BA diagonalisable show that AB diagonalisable ( A and B are not square)

Question

let A $\in \mathcal{M}_{4,3}(\mathbb{R})$ and B $\in \mathcal{M}_{3,4}(\mathbb{R})$ such as BA$ = \begin{pmatrix} 0&1&1 \\ 1&0&1 \\ 1&1&0 \end{pmatrix}$

show that AB is diagonalizable

Answer 1

we have $\:\:\:\:p_{BA}(t) = \begin{vmatrix} t&-1&-1 \\ -1&t&-1 \\ -1&-1&t \end{vmatrix} = \begin{vmatrix} t-2&-1&-1 \\ t-2&t&-1 \\ t-2&-1&t \end{vmatrix} =\:(t-2) \begin{vmatrix} 1&0&0 \\ 1&t+1&0 \\ 1&-2&t+1 \end{vmatrix} =(t-2)(t+1)^{2}$ $BA+I_3= \begin{pmatrix} 1&1&1 \\ 1&1&1 \\ 1&1&1 \end{pmatrix}$ we have clearly $\:\:\:\:rg(BA+I_3)=1$ thus dim$(Ker((BA+I_3))=2 $ and BA is diagonalisable.

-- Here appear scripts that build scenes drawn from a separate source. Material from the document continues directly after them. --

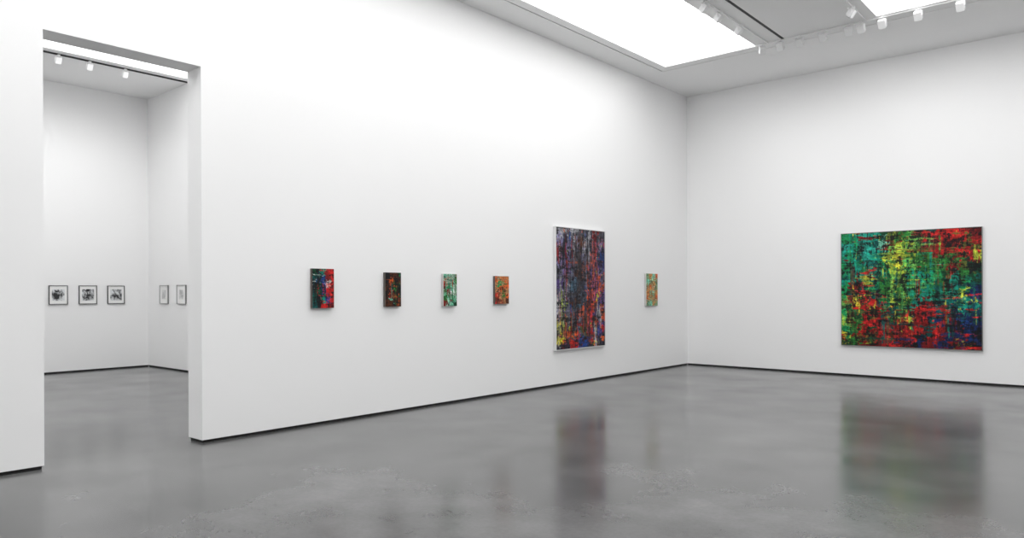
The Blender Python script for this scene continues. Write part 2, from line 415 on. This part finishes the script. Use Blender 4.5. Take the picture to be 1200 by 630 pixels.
# ------------------------------------------------------------------ framed drawings
M_frame = plain('black_frame', (0.015, 0.015, 0.015, 1), 0.4)
M_frame_g = plain('grey_metal_frame', (0.28, 0.28, 0.28, 1), 0.4, 0.3)
M_mat = plain('mat_board', (0.86, 0.86, 0.85, 1), 0.8)
def ink(name, seed, pale):
    m, nt, b = new_mat(name); N = nt.nodes.new; L = nt.links.new
    tc = N('ShaderNodeTexCoord'); mp = N('ShaderNodeMapping'); mp.inputs['Location'].default_value = (seed*3.1, 0, seed*1.7)
    mp.inputs['Scale'].default_value = (13, 1, 9)
    n = N('ShaderNodeTexNoise'); n.inputs['Scale'].default_value = 1.0; n.inputs['Detail'].default_value = 8; n.inputs['Roughness'].default_value = 0.65; n.inputs['Distortion'].default_value = 0.6
    r = N('ShaderNodeValToRGB')
    ln = N('ShaderNodeVectorMath'); ln.operation = 'LENGTH'; L(tc.outputs['Object'], ln.inputs[0])
    mu = N('ShaderNodeMath'); mu.operation = 'MULTIPLY_ADD'; mu.inputs[1].default_value = 1.7; mu.inputs[2].default_value = -0.19
    L(ln.outputs['Value'], mu.inputs[0])
    ad = N('ShaderNodeMath'); ad.operation = 'ADD'
    L(tc.outputs['Object'], mp.inputs['Vector']); L(mp.outputs['Vector'], n.inputs['Vector'])
    L(n.outputs['Fac'], ad.inputs[0]); L(mu.outputs[0], ad.inputs[1]); L(ad.outputs[0], r.inputs['Fac'])
    L(r.outputs['Color'], b.inputs['Base Color'])
    e = r.color_ramp.elements
    if pale:
        e[0].position = 0.25; e[0].color = (0.4,0.4,0.4,1); e[1].position = 0.55; e[1].color = (0.75,0.75,0.75,1)
    else:
        e[0].position = 0.40; e[0].color = (0.015,0.015,0.017,1); e[1].position = 0.56; e[1].color = (0.72,0.74,0.75,1)
    b.inputs['Roughness'].default_value = 0.6
    return m
def framed(name, loc, rot, w, h, seed, pale):
    bm = bmesh.new(); fw = 0.010 if not pale else 0.009; d = 0.03
    add_box(bm, -w/2, -w/2+fw, -d, -0.001, -h/2, h/2, 0); add_box(bm, w/2-fw, w/2, -d, -0.001, -h/2, h/2, 0)
    add_box(bm, -w/2+fw, w/2-fw, -d, -0.001, h/2-fw, h/2, 0); add_box(bm, -w/2+fw, w/2-fw, -d, -0.001, -h/2, -h/2+fw, 0)
    add_box(bm, -w/2+fw, w/2-fw, -0.018, -0.001, -h/2+fw, h/2-fw, 1)
    iw, ih = (w*0.68, h*0.62) if not pale else (w*0.5, h*0.5)
    add_box(bm, -iw/2, iw/2, -0.020, -0.0175, -ih/2, ih/2, 2)
    finish(bm, name, [M_frame if not pale else M_frame_g, M_mat, ink('ink_drawing', seed, pale)], loc, rot)
for i, y in enumerate((4.865, 5.38, 5.895)): framed('framed_ink_drawing', (SX, y, 1.485), math.pi/2, 0.32, 0.36, i + 1, False)
for i, x in enumerate((-14.84, -14.085)): framed('framed_pencil_drawing', (x, SY, 1.485), 0.0, 0.37, 0.37, i + 7, True)

# ------------------------------------------------------------------ camera + world
w = bpy.data.worlds.new('World'); scn.world = w; w.use_nodes = True
w.node_tree.nodes['Background'].inputs['Color'].default_value = (0.8, 0.85, 0.9, 1)
w.node_tree.nodes['Background'].inputs['Strength'].default_value = 0.3
cd = bpy.data.cameras.new('camera'); cam = bpy.data.objects.new('camera', cd); scn.collection.objects.link(cam)
cam.matrix_world = Matrix.Translation((0, 0, 1.5)) @ (Matrix.Rotation(math.radians(40.87), 4, 'Z') @ Matrix.Rotation(math.radians(90), 4, 'X') @ Matrix.Rotation(math.radians(-0.2), 4, 'Z'))
cd.sensor_width = 36; cd.lens = 857.5/1200*36; cd.shift_y = 27.6/1200
cd.clip_end = 100
scn.camera = cam
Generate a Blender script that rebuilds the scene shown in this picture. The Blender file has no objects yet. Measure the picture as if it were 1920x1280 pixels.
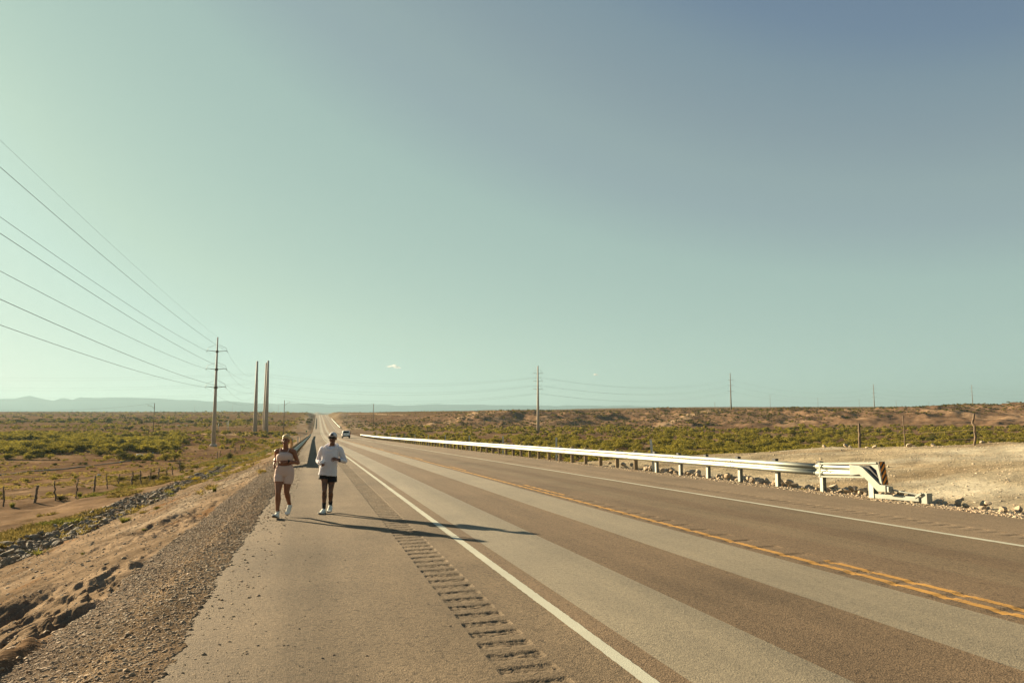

using the relation $t^4p_{BA}(t)=t^3p_{AB}(t)\:\:\:$we have $p_{AB}(t)=t(t-2)(t+1)^{2}$ thus $0,(-1),(-1)\:$and$\:2$ are the four eigenvalues of AB thus $\mathbb{R^4} = Ker(AB) ⊕ Ker(AB-2I_4)⊕Ker((AB+I_4)^2)\\ dim(ker(AB)) = dim(Ker(AB-2I_4))=1\\ (the\:dimention\:of\: the\: eigenspace \:is\: majorised\: by\: the\: multiplicity\: of \:the \:associated \:eigenvalue) \:thus\: dim(Ker(AB+I_4)^2)=2$

I would like to show that dim$(Ker(AB+I_4)) =2$

$edit: \\ $ On one site, we have $dim(Ker(AB+I_4)) \le 2 (same \: reason\: cf\: above)$

On the other side $\\ \begin{array}{ccccc} Φ & : & Ker(BA+I_3) & \to & Ker(AB+I_4) \\ & & v & \mapsto & Av \\ \end{array}$

Φ is well defined and clearly linear $\:\:\:\:\:\:let \:v \in Ker(BA+I_3) \\ ABAv =A*-1*v=-1*A*v$

Φ is injective $let \:x \in Ker(Φ) \\ Ax = 0 \:\: ie \:\: x \in Ker(A)\cap Ker(BA+I_3) \\(BA+I_3)x = BAx +I_3x =0 = I_3x\\ so \: x = 0 \:since \:I_3 \: is \:invertible \:thus\: ker(Φ)= {0}$

As a consequence $dim(Ker(BA+I_3))\leq dim(Ker(AB+I_4)) \:ie\: 2\leq dim(Ker(AB+I_4))$

We have dim$(Ker(AB+I_4)) =2$ thus $Ker(AB+I_4) = Ker((AB+I_4)^2)$ thus $ \mathbb{R^4} = Ker(AB) ⊕ Ker(AB-2I_4)⊕Ker(AB+I_4)$ thus AB is diagonalisable.